[ExI] THE MIGHTY ORIGINAL

Mike Dougherty msd001 at gmail.com
Tue Nov 2 18:17:43 UTC 2010


I'm not sure originality matters in the sense of "this thing was
created first" as much as the novelty "this thing is unlike any thing
that preceded it."  It will be difficult to maintain uniqueness in a
nanofabbed world but if the artist sells new works under a
non-disclosure agreement and copies show up everywhere then the artist
may have a legal case against the purchaser.  I doubt even the
singularity will be enough to stop lawyers from making money.

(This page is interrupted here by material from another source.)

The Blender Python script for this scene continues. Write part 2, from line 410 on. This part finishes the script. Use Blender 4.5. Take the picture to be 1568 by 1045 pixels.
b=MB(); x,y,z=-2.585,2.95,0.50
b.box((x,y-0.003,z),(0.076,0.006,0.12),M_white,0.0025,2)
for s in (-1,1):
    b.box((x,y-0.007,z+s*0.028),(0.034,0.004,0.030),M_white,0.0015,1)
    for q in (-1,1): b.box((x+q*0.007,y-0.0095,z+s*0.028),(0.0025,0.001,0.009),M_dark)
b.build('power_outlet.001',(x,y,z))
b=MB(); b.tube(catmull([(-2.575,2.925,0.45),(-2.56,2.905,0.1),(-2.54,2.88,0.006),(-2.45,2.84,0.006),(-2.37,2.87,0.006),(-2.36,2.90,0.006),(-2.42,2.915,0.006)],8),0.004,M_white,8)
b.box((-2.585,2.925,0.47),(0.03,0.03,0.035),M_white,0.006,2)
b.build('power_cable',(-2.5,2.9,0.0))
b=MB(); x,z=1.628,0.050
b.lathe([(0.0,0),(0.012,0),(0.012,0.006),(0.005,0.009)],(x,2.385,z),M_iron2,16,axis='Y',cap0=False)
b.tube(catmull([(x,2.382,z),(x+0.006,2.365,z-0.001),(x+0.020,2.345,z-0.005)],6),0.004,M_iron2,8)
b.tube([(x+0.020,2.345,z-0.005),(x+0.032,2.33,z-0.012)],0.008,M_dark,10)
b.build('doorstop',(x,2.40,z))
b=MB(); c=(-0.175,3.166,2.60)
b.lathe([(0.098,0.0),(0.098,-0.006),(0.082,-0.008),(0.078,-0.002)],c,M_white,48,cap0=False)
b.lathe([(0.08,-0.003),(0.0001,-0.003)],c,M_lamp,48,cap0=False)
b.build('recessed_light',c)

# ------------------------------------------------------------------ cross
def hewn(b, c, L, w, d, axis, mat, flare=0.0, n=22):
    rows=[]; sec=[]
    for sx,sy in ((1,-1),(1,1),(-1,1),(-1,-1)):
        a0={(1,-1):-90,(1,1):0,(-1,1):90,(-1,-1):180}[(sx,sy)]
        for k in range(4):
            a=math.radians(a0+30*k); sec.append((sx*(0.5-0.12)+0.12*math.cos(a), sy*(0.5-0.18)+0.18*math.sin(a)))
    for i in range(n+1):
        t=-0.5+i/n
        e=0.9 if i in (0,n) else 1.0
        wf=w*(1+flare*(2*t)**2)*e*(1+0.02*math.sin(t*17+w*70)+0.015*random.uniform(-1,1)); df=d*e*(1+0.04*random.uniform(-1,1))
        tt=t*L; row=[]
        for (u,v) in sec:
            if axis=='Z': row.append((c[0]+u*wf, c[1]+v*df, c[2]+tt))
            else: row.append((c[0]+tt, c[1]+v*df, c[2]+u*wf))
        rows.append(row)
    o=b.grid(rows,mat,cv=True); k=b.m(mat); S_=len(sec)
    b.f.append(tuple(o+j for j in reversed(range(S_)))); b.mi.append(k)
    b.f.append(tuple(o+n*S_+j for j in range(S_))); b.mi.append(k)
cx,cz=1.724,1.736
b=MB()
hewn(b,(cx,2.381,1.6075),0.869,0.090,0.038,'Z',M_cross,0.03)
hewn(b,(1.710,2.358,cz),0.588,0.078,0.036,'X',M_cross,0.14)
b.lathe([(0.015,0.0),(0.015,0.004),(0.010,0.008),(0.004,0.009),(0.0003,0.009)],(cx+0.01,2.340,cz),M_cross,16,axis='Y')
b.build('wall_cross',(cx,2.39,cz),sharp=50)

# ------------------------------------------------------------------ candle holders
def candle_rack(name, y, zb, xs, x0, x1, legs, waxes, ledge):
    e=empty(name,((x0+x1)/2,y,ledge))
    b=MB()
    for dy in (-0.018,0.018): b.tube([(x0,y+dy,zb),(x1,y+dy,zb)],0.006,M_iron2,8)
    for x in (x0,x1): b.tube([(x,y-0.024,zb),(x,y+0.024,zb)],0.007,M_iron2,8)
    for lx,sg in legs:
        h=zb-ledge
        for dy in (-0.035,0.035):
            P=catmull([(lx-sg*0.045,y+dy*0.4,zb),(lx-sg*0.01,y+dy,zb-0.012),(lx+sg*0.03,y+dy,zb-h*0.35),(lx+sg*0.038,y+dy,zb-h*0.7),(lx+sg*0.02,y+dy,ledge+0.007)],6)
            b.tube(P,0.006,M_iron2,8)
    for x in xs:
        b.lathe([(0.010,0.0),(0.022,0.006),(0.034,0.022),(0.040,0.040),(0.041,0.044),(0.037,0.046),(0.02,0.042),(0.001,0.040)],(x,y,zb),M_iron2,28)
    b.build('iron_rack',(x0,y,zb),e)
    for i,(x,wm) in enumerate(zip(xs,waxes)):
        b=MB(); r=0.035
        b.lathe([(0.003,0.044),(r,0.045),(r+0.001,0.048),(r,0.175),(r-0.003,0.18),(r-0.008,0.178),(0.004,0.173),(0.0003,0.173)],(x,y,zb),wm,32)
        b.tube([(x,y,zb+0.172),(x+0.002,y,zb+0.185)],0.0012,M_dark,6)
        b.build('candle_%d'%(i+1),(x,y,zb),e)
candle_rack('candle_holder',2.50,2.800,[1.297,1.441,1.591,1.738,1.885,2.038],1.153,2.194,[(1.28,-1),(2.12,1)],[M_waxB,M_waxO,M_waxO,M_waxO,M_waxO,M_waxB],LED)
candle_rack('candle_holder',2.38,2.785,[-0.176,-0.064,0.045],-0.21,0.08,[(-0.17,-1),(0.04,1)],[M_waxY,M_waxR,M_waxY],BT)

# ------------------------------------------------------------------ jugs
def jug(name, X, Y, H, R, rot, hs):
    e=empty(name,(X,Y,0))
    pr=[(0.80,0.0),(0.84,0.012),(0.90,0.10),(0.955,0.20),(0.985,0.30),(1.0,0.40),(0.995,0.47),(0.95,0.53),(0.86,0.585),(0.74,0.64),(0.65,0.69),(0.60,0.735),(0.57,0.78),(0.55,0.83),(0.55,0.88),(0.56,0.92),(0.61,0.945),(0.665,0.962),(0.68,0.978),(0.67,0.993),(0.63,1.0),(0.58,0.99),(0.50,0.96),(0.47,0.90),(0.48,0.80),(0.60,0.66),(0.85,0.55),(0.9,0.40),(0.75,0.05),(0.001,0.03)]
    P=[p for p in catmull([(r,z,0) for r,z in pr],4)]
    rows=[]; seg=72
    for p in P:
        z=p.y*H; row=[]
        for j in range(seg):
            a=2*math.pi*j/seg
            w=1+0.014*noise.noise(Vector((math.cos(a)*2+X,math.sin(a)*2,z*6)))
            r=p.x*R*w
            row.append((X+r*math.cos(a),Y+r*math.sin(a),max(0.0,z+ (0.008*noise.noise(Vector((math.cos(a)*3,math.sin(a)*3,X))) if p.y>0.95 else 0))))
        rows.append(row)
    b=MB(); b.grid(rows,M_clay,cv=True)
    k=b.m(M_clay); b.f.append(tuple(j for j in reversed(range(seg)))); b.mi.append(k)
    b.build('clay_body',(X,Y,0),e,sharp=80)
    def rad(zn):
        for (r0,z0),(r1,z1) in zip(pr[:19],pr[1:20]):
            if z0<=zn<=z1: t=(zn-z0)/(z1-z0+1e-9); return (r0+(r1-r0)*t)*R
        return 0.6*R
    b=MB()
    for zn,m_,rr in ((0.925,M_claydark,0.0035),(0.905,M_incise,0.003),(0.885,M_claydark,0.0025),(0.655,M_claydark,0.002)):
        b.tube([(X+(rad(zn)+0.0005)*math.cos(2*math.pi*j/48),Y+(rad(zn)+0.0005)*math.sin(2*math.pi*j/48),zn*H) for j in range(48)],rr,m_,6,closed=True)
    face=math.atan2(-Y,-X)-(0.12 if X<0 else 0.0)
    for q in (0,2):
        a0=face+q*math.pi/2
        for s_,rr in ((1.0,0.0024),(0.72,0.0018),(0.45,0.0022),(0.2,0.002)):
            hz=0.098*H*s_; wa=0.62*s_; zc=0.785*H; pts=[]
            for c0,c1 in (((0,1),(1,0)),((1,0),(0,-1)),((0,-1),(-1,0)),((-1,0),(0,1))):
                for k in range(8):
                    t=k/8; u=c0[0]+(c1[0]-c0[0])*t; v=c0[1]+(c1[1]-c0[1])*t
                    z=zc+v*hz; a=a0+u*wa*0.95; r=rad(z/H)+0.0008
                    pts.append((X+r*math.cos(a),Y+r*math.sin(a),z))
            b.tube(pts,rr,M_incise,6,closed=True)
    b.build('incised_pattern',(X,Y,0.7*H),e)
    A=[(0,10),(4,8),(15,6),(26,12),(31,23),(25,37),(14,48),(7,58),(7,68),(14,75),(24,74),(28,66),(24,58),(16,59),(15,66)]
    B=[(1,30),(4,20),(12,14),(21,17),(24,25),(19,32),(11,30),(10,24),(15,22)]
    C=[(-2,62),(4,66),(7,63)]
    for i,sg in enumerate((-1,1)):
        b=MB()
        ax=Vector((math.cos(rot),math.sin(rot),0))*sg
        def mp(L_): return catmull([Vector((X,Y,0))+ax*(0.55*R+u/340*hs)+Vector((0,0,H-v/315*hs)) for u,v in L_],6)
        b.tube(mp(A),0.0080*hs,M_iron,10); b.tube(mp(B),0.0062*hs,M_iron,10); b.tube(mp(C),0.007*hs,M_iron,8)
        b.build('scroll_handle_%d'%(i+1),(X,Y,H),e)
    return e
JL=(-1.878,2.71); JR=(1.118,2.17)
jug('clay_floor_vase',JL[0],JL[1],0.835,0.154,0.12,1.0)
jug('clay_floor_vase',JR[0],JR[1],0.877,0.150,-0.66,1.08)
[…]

I wonder how exact a copy this supposed nanofab future will produce.
ex:  There is considerable notoriety in the world of 'high fashion'
despite the fact that anyone clever enough to cut cloth and use a
sewing machine could theoretically reproduce those articles worn by
Paris runway models.  Will the owner of the current 'original' Van
Gogh allow it to be scanned to the molecular level to facilitate the
perfect copy?

Until we have the ability to rearrange subatomic particles to
literally create gold, such materials will continue to have a material
worth that could retain inherent value.  Conquistadors hammered
Aztec/Inca gold statues into bricks for easier transport of the raw
metal with no regard for the production items they were destroying.
Those items would be worth far more than their weight in gold if found
today.  If found in the far future, are they again valued only for the
weight of their materials?  I guess if they could be copied to data
and later reproduced at will, there's no inherent value in the item
(assuming the pattern is not lost).  I suppose this necessitates
having the mass converted losslessly to energy and the energy credit
applied to the owner of the converted object.  Even if this wondrous
violation of physics becomes possible, greedy bankers (or politicians)
will take a small fee during the transaction process.

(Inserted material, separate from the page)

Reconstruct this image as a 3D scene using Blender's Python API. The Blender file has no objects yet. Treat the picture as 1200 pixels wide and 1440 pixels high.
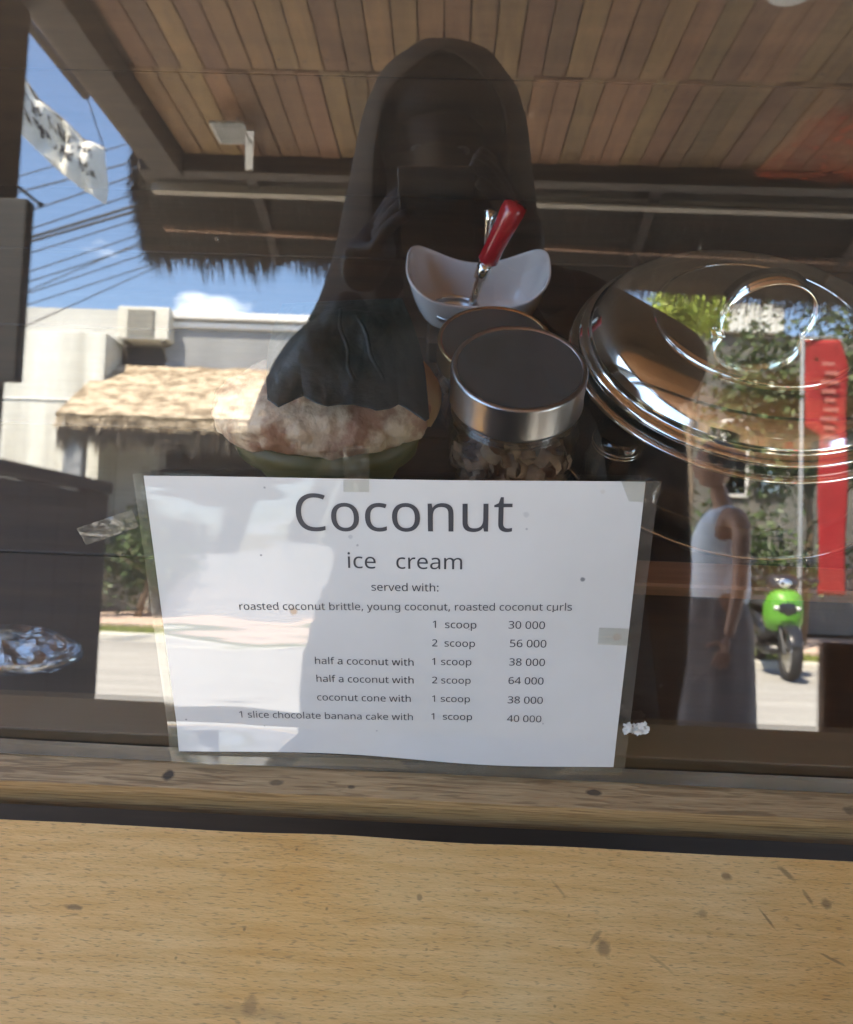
import bpy, bmesh, math, random
from mathutils import Vector, Matrix, noise
random.seed(7)
R = math.radians
S = bpy.context.scene
COL = S.collection

# ------------------------------------------------------------------ camera, measured against the A4 sign on the leaning pane
AL = R(26.0)                                   # lean of the pane: its top goes away from the street
FPX, TH, ROLL, YAW, DG, HC = 1105., R(22.8), R(1.6), R(1.6), .436, 1.44
CAM = Vector((0, 0, HC))
gu = Vector((1, 0, 0)); gw = Vector((0, -math.sin(AL), -math.cos(AL))); gn = Vector((0, -math.cos(AL), math.sin(AL)))
def _axes():
    f = Vector((0, math.sin(TH), -math.cos(TH))); r = Vector((1, 0, 0)); d = Vector((0, math.cos(TH), math.sin(TH)))
    c, s = math.cos(YAW), math.sin(YAW)
    Y = Matrix(((c, 0, s), (0, 1, 0), (-s, 0, c)))
    f, r, d = Y @ f, Y @ r, Y @ d
    r, d = math.cos(ROLL)*r - math.sin(ROLL)*d, math.cos(ROLL)*d + math.sin(ROLL)*r
    w = lambda v: gu*v.x + gw*v.y + gn*v.z
    return w(f), w(r), w(d)
cf, cr, cd = _axes()
G0 = CAM - DG*gn                               # foot of the perpendicular on the pane
cam = bpy.data.objects.new('camera', bpy.data.cameras.new('camera')); COL.objects.link(cam); S.camera = cam
mw = Matrix((cr, -cd, -cf)).transposed().to_4x4(); mw.translation = CAM; cam.matrix_world = mw
cam.data.sensor_fit = 'HORIZONTAL'; cam.data.sensor_width = 36; cam.data.lens = FPX/1200*36
cam.data.clip_start = .01; cam.data.clip_end = 3000
cam.data.dof.use_dof = True; cam.data.dof.focus_distance = .49; cam.data.dof.aperture_fstop = 14

# ------------------------------------------------------------------ sky and sun
SUN_EL, SUN_AZ = R(60), R(-38)                 # direction to the sun: azimuth from +Y towards +X
W = bpy.data.worlds.new('World'); S.world = W; W.use_nodes = True
wn, wl = W.node_tree.nodes, W.node_tree.links
bg = wn['Background']; sky = wn.new('ShaderNodeTexSky'); sky.sky_type = 'NISHITA'; sky.sun_disc = False
sky.sun_elevation = SUN_EL; sky.sun_rotation = SUN_AZ; sky.air_density = 1.0; sky.dust_density = .6; sky.ozone_density = 2.0
tc = wn.new('ShaderNodeTexCoord'); mp = wn.new('ShaderNodeMapping'); mp.inputs['Scale'].default_value = (5, 5, 13)
mp.inputs['Location'].default_value = (2.35, .6, .2)
cn = wn.new('ShaderNodeTexNoise'); cn.inputs['Scale'].default_value = 1.3; cn.inputs['Detail'].default_value = 8; cn.inputs['Roughness'].default_value = .55
sx = wn.new('ShaderNodeSeparateXYZ'); band = wn.new('ShaderNodeMapRange'); band.inputs[1].default_value = .36; band.inputs[2].default_value = .26
band.inputs[3].default_value = 0; band.inputs[4].default_value = .13
ad = wn.new('ShaderNodeMath'); ad.operation = 'ADD'
rp = wn.new('ShaderNodeMapRange'); rp.inputs[1].default_value = .72; rp.inputs[2].default_value = .86
mx = wn.new('ShaderNodeMix'); mx.data_type = 'RGBA'; mx.inputs[7].default_value = (10, 10.6, 11.4, 1)
wl.new(tc.outputs['Generated'], mp.inputs[0]); wl.new(mp.outputs[0], cn.inputs[0]); wl.new(tc.outputs['Generated'], sx.inputs[0])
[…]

So even with a magical upload of mass to a communal energy pool there
will (likely) be a fee directed to the bank that manages your share of
the pool, there will be lawyers fees for protecting novelty and
uniqueness rights (as well as prosecuting violation of those rights)
and politicians to tax individual's consumption of the communal energy
pool to download items back into physical reality.  This
post-singularity scenario isn't even zero-sum; it's negative sum.